- Problem to solve: Restate the records below word for word.

- Given data:
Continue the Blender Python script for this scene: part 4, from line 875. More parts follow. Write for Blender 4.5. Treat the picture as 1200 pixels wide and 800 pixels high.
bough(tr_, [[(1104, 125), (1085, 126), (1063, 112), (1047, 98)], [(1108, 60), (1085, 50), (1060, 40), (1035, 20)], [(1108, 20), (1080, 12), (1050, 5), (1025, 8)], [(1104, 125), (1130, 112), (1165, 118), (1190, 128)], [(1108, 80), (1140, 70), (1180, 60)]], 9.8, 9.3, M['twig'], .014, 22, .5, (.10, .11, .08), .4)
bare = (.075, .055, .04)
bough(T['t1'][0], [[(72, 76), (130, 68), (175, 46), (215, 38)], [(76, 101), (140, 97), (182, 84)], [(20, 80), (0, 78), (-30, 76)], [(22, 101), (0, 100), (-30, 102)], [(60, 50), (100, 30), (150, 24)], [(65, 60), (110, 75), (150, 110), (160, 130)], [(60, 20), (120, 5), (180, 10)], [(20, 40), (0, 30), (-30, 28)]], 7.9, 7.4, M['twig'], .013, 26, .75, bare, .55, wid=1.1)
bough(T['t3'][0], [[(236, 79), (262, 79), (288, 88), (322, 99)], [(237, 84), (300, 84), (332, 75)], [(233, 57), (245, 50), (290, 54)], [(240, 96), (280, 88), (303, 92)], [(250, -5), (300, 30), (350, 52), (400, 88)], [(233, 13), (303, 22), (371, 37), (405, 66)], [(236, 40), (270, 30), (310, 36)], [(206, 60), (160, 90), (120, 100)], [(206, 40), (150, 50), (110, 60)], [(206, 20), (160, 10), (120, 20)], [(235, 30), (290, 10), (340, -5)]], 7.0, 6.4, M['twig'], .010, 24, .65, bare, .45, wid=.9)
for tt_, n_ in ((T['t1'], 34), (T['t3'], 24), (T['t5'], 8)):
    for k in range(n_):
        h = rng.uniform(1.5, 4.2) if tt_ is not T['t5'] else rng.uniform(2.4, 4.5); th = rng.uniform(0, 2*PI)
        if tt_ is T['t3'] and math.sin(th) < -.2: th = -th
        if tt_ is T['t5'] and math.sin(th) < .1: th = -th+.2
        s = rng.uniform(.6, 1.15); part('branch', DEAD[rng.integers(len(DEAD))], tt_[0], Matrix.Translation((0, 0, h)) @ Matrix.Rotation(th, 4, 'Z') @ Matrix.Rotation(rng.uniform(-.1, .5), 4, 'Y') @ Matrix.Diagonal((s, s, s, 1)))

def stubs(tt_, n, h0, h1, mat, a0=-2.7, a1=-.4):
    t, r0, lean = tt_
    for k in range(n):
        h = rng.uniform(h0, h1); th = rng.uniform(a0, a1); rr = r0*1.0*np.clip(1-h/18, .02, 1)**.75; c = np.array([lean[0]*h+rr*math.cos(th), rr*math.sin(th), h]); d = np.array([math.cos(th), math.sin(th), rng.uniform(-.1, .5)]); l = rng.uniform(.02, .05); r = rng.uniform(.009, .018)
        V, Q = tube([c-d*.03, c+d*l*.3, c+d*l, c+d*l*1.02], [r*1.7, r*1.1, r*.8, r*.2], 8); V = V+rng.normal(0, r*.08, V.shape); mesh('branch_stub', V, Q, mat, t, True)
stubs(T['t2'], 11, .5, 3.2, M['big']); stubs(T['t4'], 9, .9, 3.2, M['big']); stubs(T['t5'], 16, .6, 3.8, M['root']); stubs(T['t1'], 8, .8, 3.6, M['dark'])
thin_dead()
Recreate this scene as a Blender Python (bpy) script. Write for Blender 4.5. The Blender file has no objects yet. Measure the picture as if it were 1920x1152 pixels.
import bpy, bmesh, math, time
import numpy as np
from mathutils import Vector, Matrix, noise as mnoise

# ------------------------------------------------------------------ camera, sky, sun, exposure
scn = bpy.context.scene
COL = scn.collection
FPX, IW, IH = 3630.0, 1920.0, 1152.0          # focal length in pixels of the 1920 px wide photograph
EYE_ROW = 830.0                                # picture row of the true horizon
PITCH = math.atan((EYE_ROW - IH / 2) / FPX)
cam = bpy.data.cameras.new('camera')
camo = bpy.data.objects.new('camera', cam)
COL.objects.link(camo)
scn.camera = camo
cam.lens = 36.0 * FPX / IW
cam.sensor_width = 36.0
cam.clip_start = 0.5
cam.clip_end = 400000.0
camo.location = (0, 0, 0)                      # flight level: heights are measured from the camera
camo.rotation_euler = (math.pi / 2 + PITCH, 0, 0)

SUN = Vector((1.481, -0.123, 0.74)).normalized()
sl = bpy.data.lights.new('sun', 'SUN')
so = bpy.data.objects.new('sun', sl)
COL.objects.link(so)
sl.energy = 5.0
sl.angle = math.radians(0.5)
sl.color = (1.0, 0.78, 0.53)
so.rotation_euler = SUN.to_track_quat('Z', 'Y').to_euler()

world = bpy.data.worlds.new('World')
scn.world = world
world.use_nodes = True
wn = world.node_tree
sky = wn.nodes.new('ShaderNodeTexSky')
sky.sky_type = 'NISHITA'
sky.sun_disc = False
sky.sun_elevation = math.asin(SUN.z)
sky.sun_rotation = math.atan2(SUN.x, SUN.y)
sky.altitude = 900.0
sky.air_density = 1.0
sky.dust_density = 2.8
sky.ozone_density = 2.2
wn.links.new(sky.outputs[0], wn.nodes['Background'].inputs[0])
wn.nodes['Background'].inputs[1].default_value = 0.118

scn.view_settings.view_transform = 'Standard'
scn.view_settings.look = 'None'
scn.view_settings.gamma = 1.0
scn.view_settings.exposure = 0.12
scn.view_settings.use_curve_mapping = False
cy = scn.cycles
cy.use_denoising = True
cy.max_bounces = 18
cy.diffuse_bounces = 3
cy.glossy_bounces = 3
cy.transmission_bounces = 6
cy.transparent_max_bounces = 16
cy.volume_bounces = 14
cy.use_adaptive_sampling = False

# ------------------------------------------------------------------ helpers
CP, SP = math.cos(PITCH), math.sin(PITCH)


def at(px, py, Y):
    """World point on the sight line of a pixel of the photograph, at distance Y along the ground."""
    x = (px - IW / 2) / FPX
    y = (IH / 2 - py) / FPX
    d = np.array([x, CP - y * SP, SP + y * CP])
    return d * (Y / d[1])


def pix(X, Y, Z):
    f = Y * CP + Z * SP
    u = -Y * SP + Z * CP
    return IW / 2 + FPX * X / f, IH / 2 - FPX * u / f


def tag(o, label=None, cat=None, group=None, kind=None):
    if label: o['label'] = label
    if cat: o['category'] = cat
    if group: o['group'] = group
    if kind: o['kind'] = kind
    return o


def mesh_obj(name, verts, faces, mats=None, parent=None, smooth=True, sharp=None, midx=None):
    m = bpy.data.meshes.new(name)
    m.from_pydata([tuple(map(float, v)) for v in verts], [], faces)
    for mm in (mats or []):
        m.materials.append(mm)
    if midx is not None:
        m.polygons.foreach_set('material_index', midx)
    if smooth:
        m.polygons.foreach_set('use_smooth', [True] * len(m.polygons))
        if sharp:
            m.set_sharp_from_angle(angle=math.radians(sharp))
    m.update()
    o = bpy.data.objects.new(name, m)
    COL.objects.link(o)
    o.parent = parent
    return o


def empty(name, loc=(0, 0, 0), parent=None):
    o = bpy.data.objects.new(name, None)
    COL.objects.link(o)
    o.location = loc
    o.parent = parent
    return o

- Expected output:
Continue the Blender Python script for this scene: part 4, from line 875. More parts follow. Write for Blender 4.5. Treat the picture as 1200 pixels wide and 800 pixels high.
bough(tr_, [[(1104, 125), (1085, 126), (1063, 112), (1047, 98)], [(1108, 60), (1085, 50), (1060, 40), (1035, 20)], [(1108, 20), (1080, 12), (1050, 5), (1025, 8)], [(1104, 125), (1130, 112), (1165, 118), (1190, 128)], [(1108, 80), (1140, 70), (1180, 60)]], 9.8, 9.3, M['twig'], .014, 22, .5, (.10, .11, .08), .4)
bare = (.075, .055, .04)
bough(T['t1'][0], [[(72, 76), (130, 68), (175, 46), (215, 38)], [(76, 101), (140, 97), (182, 84)], [(20, 80), (0, 78), (-30, 76)], [(22, 101), (0, 100), (-30, 102)], [(60, 50), (100, 30), (150, 24)], [(65, 60), (110, 75), (150, 110), (160, 130)], [(60, 20), (120, 5), (180, 10)], [(20, 40), (0, 30), (-30, 28)]], 7.9, 7.4, M['twig'], .013, 26, .75, bare, .55, wid=1.1)
bough(T['t3'][0], [[(236, 79), (262, 79), (288, 88), (322, 99)], [(237, 84), (300, 84), (332, 75)], [(233, 57), (245, 50), (290, 54)], [(240, 96), (280, 88), (303, 92)], [(250, -5), (300, 30), (350, 52), (400, 88)], [(233, 13), (303, 22), (371, 37), (405, 66)], [(236, 40), (270, 30), (310, 36)], [(206, 60), (160, 90), (120, 100)], [(206, 40), (150, 50), (110, 60)], [(206, 20), (160, 10), (120, 20)], [(235, 30), (290, 10), (340, -5)]], 7.0, 6.4, M['twig'], .010, 24, .65, bare, .45, wid=.9)
for tt_, n_ in ((T['t1'], 34), (T['t3'], 24), (T['t5'], 8)):
    for k in range(n_):
        h = rng.uniform(1.5, 4.2) if tt_ is not T['t5'] else rng.uniform(2.4, 4.5); th = rng.uniform(0, 2*PI)
        if tt_ is T['t3'] and math.sin(th) < -.2: th = -th
        if tt_ is T['t5'] and math.sin(th) < .1: th = -th+.2
        s = rng.uniform(.6, 1.15); part('branch', DEAD[rng.integers(len(DEAD))], tt_[0], Matrix.Translation((0, 0, h)) @ Matrix.Rotation(th, 4, 'Z') @ Matrix.Rotation(rng.uniform(-.1, .5), 4, 'Y') @ Matrix.Diagonal((s, s, s, 1)))

def stubs(tt_, n, h0, h1, mat, a0=-2.7, a1=-.4):
    t, r0, lean = tt_
    for k in range(n):
        h = rng.uniform(h0, h1); th = rng.uniform(a0, a1); rr = r0*1.0*np.clip(1-h/18, .02, 1)**.75; c = np.array([lean[0]*h+rr*math.cos(th), rr*math.sin(th), h]); d = np.array([math.cos(th), math.sin(th), rng.uniform(-.1, .5)]); l = rng.uniform(.02, .05); r = rng.uniform(.009, .018)
        V, Q = tube([c-d*.03, c+d*l*.3, c+d*l, c+d*l*1.02], [r*1.7, r*1.1, r*.8, r*.2], 8); V = V+rng.normal(0, r*.08, V.shape); mesh('branch_stub', V, Q, mat, t, True)
stubs(T['t2'], 11, .5, 3.2, M['big']); stubs(T['t4'], 9, .9, 3.2, M['big']); stubs(T['t5'], 16, .6, 3.8, M['root']); stubs(T['t1'], 8, .8, 3.6, M['dark'])
thin_dead()
Recreate this scene as a Blender Python (bpy) script. Write for Blender 4.5. The Blender file has no objects yet. Measure the picture as if it were 1920x1152 pixels.
import bpy, bmesh, math, time
import numpy as np
from mathutils import Vector, Matrix, noise as mnoise

# ------------------------------------------------------------------ camera, sky, sun, exposure
scn = bpy.context.scene
COL = scn.collection
FPX, IW, IH = 3630.0, 1920.0, 1152.0          # focal length in pixels of the 1920 px wide photograph
EYE_ROW = 830.0                                # picture row of the true horizon
PITCH = math.atan((EYE_ROW - IH / 2) / FPX)
cam = bpy.data.cameras.new('camera')
camo = bpy.data.objects.new('camera', cam)
COL.objects.link(camo)
scn.camera = camo
cam.lens = 36.0 * FPX / IW
cam.sensor_width = 36.0
cam.clip_start = 0.5
cam.clip_end = 400000.0
camo.location = (0, 0, 0)                      # flight level: heights are measured from the camera
camo.rotation_euler = (math.pi / 2 + PITCH, 0, 0)

SUN = Vector((1.481, -0.123, 0.74)).normalized()
sl = bpy.data.lights.new('sun', 'SUN')
so = bpy.data.objects.new('sun', sl)
COL.objects.link(so)
sl.energy = 5.0
sl.angle = math.radians(0.5)
sl.color = (1.0, 0.78, 0.53)
so.rotation_euler = SUN.to_track_quat('Z', 'Y').to_euler()

world = bpy.data.worlds.new('World')
scn.world = world
world.use_nodes = True
wn = world.node_tree
sky = wn.nodes.new('ShaderNodeTexSky')
sky.sky_type = 'NISHITA'
sky.sun_disc = False
sky.sun_elevation = math.asin(SUN.z)
sky.sun_rotation = math.atan2(SUN.x, SUN.y)
sky.altitude = 900.0
sky.air_density = 1.0
sky.dust_density = 2.8
sky.ozone_density = 2.2
wn.links.new(sky.outputs[0], wn.nodes['Background'].inputs[0])
wn.nodes['Background'].inputs[1].default_value = 0.118

scn.view_settings.view_transform = 'Standard'
scn.view_settings.look = 'None'
scn.view_settings.gamma = 1.0
scn.view_settings.exposure = 0.12
scn.view_settings.use_curve_mapping = False
cy = scn.cycles
cy.use_denoising = True
cy.max_bounces = 18
cy.diffuse_bounces = 3
cy.glossy_bounces = 3
cy.transmission_bounces = 6
cy.transparent_max_bounces = 16
cy.volume_bounces = 14
cy.use_adaptive_sampling = False

# ------------------------------------------------------------------ helpers
CP, SP = math.cos(PITCH), math.sin(PITCH)


def at(px, py, Y):
    """World point on the sight line of a pixel of the photograph, at distance Y along the ground."""
    x = (px - IW / 2) / FPX
    y = (IH / 2 - py) / FPX
    d = np.array([x, CP - y * SP, SP + y * CP])
    return d * (Y / d[1])


def pix(X, Y, Z):
    f = Y * CP + Z * SP
    u = -Y * SP + Z * CP
    return IW / 2 + FPX * X / f, IH / 2 - FPX * u / f


def tag(o, label=None, cat=None, group=None, kind=None):
    if label: o['label'] = label
    if cat: o['category'] = cat
    if group: o['group'] = group
    if kind: o['kind'] = kind
    return o


def mesh_obj(name, verts, faces, mats=None, parent=None, smooth=True, sharp=None, midx=None):
    m = bpy.data.meshes.new(name)
    m.from_pydata([tuple(map(float, v)) for v in verts], [], faces)
    for mm in (mats or []):
        m.materials.append(mm)
    if midx is not None:
        m.polygons.foreach_set('material_index', midx)
    if smooth:
        m.polygons.foreach_set('use_smooth', [True] * len(m.polygons))
        if sharp:
            m.set_sharp_from_angle(angle=math.radians(sharp))
    m.update()
    o = bpy.data.objects.new(name, m)
    COL.objects.link(o)
    o.parent = parent
    return o


def empty(name, loc=(0, 0, 0), parent=None):
    o = bpy.data.objects.new(name, None)
    COL.objects.link(o)
    o.location = loc
    o.parent = parent
    return o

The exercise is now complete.